Tuesday, September 22, 2009

Chapter 2-The Discipline of Meditation

"Christian meditation, very simply, is the ability to hear God's voice and obey his word. It is that simple."

I have taught my way through this book several times.  Invariably there is at least one person in every group who decides that it is entirely too mystical because Foster begins the segment on the Inward Disciplines with meditation.  I can't tell you how many people have yelled, screamed, and whined about the inappropriate content of this book based on some imagined connection to Buddhism or some other eastern religion.  Has the notion of Christian meditation become so lost that we see it as taboo?

Hearing and obeying is the simple way that Foster describes Chrstian meditation.  "It is this continual focus upon obedience and faithfulness that most clearly distinguishes Christian meditation from its Eastern and secular counterparts."  Perhaps our modern notion of a workless, grace-only faith has left little room for a discipline that calls us to obedience and faithfulness.  Modern American ideas of faith often have a noetic quality that dissects faith from faithfulness.  With little attention paid to faithfulness, meditation certainly becomes a strange practice indeed. 

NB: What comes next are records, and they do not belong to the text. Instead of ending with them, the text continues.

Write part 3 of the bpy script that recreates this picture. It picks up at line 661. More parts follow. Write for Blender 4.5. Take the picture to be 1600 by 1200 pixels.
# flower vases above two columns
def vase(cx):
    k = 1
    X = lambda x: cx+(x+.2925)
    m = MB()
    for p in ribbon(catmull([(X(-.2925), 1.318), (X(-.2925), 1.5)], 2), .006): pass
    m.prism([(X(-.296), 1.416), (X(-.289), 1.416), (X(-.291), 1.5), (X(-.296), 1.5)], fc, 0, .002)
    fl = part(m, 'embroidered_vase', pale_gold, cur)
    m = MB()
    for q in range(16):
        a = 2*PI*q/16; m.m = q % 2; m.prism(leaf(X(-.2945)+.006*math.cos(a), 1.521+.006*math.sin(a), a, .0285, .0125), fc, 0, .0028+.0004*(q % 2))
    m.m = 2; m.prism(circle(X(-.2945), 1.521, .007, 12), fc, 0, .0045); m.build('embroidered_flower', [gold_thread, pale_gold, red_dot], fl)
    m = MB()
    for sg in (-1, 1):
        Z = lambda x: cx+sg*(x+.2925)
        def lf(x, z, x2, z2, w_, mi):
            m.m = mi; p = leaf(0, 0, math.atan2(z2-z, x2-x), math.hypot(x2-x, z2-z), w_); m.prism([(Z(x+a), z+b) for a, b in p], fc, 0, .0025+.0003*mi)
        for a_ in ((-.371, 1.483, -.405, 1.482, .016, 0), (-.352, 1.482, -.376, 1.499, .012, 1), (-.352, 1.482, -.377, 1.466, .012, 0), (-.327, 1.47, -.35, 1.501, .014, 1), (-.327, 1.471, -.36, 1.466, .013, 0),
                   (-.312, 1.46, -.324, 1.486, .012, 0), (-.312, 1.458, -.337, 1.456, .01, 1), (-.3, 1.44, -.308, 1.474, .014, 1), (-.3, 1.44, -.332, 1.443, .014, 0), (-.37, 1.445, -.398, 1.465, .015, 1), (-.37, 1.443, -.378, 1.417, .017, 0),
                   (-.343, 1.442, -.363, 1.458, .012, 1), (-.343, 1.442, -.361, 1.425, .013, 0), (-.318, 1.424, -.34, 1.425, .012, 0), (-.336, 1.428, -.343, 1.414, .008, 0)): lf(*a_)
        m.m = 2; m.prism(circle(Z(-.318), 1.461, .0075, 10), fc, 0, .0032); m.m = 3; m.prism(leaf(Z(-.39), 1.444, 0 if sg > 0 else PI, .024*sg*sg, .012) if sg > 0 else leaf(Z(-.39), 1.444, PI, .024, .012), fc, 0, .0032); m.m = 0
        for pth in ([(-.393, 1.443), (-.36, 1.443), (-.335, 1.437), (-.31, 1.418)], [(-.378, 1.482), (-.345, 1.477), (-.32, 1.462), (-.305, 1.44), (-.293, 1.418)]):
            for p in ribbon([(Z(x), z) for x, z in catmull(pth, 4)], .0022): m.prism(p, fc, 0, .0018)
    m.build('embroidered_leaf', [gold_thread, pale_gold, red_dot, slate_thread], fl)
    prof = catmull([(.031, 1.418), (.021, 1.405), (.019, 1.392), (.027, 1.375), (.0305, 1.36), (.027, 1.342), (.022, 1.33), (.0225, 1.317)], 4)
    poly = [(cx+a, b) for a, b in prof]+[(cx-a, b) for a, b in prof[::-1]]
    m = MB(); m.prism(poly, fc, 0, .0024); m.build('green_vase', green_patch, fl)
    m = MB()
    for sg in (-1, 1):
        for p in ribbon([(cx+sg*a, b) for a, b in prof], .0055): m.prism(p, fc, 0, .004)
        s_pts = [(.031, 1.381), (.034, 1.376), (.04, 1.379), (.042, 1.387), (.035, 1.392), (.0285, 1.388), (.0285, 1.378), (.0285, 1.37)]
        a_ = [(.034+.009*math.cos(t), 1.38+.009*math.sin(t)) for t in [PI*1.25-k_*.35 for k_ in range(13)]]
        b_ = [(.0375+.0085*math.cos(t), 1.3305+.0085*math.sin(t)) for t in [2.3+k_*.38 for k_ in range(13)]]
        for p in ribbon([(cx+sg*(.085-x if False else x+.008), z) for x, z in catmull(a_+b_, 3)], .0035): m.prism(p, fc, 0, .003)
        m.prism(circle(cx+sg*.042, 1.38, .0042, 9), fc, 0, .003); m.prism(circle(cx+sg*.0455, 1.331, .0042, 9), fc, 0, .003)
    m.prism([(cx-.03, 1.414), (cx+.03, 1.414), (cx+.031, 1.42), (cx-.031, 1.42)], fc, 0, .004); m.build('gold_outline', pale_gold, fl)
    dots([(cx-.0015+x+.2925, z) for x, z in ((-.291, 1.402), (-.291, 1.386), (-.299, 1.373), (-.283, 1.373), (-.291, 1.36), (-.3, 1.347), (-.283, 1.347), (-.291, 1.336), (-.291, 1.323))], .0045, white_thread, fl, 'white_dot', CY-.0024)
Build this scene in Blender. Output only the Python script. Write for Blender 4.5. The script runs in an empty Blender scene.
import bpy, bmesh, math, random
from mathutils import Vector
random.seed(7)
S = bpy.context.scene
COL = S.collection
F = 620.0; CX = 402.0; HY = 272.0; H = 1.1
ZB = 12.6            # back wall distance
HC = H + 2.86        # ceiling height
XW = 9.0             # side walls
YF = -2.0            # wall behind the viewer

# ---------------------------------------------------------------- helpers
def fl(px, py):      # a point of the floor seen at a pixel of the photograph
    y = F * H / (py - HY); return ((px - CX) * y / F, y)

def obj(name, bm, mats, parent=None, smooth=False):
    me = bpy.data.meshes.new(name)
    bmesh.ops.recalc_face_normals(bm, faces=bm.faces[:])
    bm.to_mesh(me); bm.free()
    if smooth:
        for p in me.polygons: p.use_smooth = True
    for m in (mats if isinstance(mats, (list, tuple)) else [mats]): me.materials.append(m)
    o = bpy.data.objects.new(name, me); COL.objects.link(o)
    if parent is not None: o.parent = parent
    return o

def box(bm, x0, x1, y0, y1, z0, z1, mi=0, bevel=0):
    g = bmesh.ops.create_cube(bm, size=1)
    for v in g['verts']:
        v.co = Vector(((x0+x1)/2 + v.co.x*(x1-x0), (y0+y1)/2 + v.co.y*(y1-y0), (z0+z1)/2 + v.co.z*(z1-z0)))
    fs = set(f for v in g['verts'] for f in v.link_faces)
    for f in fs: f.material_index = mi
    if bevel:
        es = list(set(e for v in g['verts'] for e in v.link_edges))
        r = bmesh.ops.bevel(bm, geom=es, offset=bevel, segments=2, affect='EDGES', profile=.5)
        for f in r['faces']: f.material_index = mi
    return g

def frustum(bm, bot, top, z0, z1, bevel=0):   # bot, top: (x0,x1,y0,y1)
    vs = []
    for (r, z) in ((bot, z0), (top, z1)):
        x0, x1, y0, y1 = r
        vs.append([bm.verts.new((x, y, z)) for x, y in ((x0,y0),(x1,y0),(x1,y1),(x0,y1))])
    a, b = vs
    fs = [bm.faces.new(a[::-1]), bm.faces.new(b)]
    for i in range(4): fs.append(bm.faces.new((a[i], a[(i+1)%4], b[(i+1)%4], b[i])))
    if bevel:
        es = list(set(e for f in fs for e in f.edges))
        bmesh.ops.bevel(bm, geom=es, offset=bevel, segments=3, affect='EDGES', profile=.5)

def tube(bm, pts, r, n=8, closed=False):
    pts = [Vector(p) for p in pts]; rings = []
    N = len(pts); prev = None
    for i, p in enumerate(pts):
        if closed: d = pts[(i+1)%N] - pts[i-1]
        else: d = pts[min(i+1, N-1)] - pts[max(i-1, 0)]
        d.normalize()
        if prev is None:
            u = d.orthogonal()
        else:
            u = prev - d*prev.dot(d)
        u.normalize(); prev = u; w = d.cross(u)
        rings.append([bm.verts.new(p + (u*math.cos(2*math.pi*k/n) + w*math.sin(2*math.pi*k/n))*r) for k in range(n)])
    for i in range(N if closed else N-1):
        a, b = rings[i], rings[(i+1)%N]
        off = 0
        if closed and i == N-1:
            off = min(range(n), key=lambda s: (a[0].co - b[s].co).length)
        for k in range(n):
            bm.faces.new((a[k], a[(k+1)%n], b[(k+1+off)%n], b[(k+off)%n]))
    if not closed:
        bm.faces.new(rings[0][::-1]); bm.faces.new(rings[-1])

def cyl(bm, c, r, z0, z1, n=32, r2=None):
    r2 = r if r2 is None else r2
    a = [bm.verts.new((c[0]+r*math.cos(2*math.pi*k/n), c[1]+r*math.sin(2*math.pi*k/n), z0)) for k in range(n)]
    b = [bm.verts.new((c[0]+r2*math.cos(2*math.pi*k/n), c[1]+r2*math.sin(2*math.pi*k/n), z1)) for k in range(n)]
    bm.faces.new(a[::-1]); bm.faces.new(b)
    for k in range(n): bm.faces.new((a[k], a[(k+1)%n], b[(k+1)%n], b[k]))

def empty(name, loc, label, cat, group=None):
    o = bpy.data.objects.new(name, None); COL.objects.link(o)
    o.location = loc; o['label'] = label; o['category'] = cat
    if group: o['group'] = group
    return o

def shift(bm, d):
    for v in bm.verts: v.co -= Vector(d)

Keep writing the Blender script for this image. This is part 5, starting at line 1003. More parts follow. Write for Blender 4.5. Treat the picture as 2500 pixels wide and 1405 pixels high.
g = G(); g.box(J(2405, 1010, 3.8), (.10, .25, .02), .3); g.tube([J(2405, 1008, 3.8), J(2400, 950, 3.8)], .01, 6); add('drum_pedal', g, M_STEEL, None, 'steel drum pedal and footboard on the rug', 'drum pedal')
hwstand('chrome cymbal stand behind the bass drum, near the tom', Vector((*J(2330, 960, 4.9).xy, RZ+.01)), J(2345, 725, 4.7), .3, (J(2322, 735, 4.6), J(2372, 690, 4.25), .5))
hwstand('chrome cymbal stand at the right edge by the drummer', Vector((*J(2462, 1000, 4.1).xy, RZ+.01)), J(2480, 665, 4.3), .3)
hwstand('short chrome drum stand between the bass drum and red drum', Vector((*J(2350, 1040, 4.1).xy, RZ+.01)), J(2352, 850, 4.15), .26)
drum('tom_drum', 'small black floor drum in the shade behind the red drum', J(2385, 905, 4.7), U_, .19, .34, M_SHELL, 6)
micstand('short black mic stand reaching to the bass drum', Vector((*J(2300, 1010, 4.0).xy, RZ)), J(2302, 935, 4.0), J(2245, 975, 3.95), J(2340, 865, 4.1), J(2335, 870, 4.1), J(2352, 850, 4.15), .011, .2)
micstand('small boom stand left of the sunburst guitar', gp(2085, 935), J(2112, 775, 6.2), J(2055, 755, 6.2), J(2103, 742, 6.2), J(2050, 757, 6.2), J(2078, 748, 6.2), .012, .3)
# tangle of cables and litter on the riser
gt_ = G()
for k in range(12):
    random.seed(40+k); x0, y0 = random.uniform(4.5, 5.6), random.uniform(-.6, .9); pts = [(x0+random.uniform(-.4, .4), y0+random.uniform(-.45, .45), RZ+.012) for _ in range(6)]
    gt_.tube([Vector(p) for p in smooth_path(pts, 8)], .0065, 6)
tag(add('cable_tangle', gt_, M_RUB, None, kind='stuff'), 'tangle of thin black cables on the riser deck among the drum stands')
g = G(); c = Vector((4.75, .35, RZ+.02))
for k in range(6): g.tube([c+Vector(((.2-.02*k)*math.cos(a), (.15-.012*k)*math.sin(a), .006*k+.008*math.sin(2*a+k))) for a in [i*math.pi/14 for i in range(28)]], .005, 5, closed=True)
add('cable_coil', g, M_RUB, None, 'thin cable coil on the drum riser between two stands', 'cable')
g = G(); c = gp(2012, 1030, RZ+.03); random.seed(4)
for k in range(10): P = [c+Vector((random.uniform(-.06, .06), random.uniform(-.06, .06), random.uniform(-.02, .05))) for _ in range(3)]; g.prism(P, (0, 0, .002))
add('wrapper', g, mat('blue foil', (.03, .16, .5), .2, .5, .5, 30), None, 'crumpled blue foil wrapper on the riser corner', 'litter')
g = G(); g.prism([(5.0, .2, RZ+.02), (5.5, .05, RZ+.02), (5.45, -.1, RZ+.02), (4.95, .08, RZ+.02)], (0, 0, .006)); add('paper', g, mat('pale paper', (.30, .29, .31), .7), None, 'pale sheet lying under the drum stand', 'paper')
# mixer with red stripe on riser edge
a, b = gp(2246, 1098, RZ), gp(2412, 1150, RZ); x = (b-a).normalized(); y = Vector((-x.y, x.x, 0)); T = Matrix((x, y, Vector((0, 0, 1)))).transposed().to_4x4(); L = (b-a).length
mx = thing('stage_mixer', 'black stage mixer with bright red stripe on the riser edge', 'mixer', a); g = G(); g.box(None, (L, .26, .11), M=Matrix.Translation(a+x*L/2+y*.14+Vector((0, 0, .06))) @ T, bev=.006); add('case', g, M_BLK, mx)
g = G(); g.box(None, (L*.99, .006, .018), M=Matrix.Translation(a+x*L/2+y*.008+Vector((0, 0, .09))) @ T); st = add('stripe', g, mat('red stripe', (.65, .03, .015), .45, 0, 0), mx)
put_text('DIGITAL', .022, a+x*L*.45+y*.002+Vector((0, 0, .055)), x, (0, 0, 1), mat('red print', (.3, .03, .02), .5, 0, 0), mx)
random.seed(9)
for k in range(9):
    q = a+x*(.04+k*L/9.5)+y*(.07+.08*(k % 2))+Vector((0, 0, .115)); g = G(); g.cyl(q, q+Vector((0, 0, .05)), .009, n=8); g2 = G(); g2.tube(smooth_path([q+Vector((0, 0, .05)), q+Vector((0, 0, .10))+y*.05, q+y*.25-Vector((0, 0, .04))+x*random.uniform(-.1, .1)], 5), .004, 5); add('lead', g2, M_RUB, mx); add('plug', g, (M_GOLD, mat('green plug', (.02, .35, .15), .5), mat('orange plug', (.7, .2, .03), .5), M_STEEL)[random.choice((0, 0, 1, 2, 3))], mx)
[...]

The inward disciplines cry out for a physical manifestation of our inward condition.  Meditation takes the information  in our heads and the movements of our hearts and brings them into alignment like the sprockets of a watch.  Head and heart running without synchronicity make for an unusable whole like that broken watch in my dresser.  Meditation attempts to bring head, heart and hands into a working union.  My head knows; my heart decides; and my hands work.  I work, neither to earn nor impress, but to simply reflect my inner truth. 

This weekend I will be setting aside some time to meditate.  I will let you know my schedule later so you can join me if you would like.  I will continue with "The Purpose of Meditation" tomorrow.  See you then.

1 comment:

  1. Buddha or not, the stillness of silent meditation has wonderful physical effects for me. You've encouraged me to do it more.